Workshop discusses fair housing issues


Study looks at housing barriers in Monterey County

Photo by Samantha Bengtson
MIG Project Associate Jamillah Jordan (left) speaks with a fair housing workshop participant about protected classes.

SOUTH COUNTY — The last of four fair housing community workshops took place June 23 in Gonzales with the goal of providing awareness about fair housing and identifying some of the housing problems in South County.

Fair housing is the right to choose housing free from unlawful discrimination. Both federal and state government define areas of housing discrimination and have laws that protect those sets of individuals.

Protected classes in the United States include race, color, national origin, disability (mental or physical), religion, sex and familial status. The State of California has expanded on the protected classes to include martial status, ancestry, source of income, sexual orientation, age, physical characteristics or arbitrary, such as tattoos or belonging to a political party, citizenship or spoken language.

“Your credit status will affect your ability to buy a house, but your racial status should not,” said Jamillah Jordan, project associate with MIG Inc. “If you have poor credit, that would make you a poor candidate to buy a house, but if you don’t like someone because of who I am, the color of my skin, that shouldn’t prevent me from buying a home.”

An example given during the workshop about a fair housing issue was if a $5,000 per month rent would be a fair housing issue.

According to Echo Housing Executive Director Majorie Rocha, that would only be a fair housing issue if the landlord was increasing the rent to discriminate against you based on a protected class.

“If the landlord charges across the board $5,000 whether you’re pink, green, brown, yellow, whatever, that’s not discriminatory,” Rocha said.

MIG, along with Monterey County, Gonzales, Castroville, Monterey, Seaside and other cities are working on a study to look at housing barriers in Monterey County and ways they can improve upon it.
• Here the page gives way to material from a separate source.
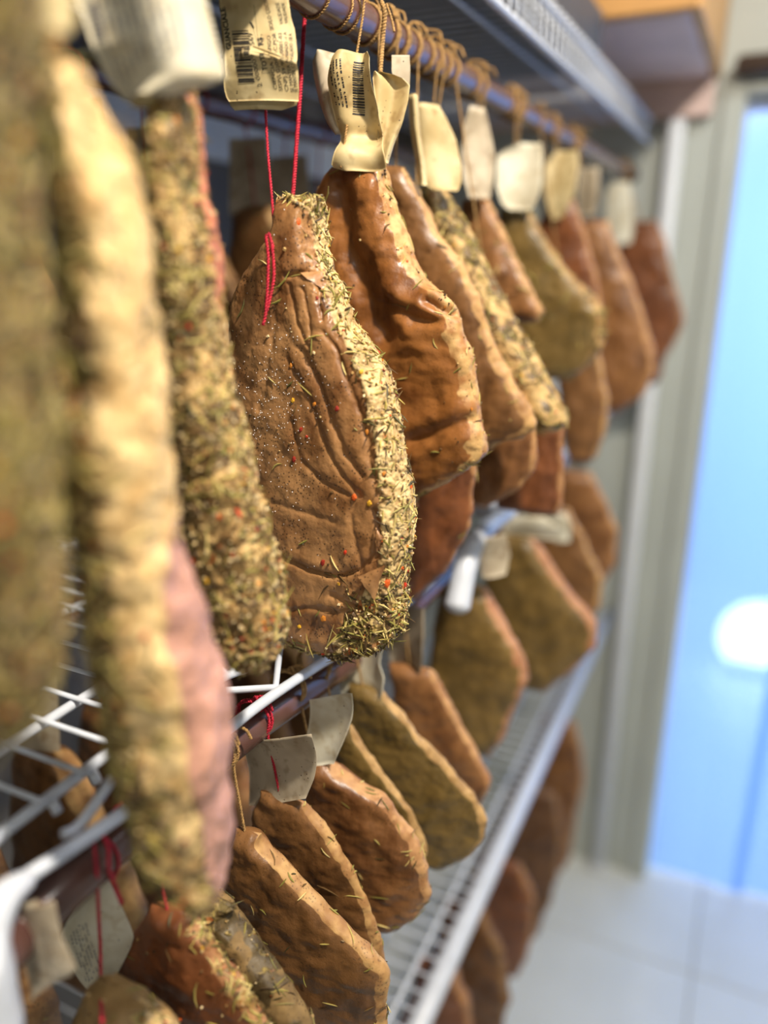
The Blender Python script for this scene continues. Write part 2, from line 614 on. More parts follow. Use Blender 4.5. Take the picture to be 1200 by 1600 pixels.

The study is looking at pockets of poverty, areas of segregation or integration, and disability and access.

“We are in the community participation phase of the process,” Jordan said. “We have a survey as well, to make sure we’re getting that community input about these issues.”

Community members who were unable to attend the workshops can still participate by taking a short online survey at www.surveymonkey.com/r/Monterey_AI. Once the input is gathered, the collected information is going to be prioritized that could lead to housing changes in Monterey County.

“We need housing for everybody,” said Rosa Guerrero from the County of Monterey.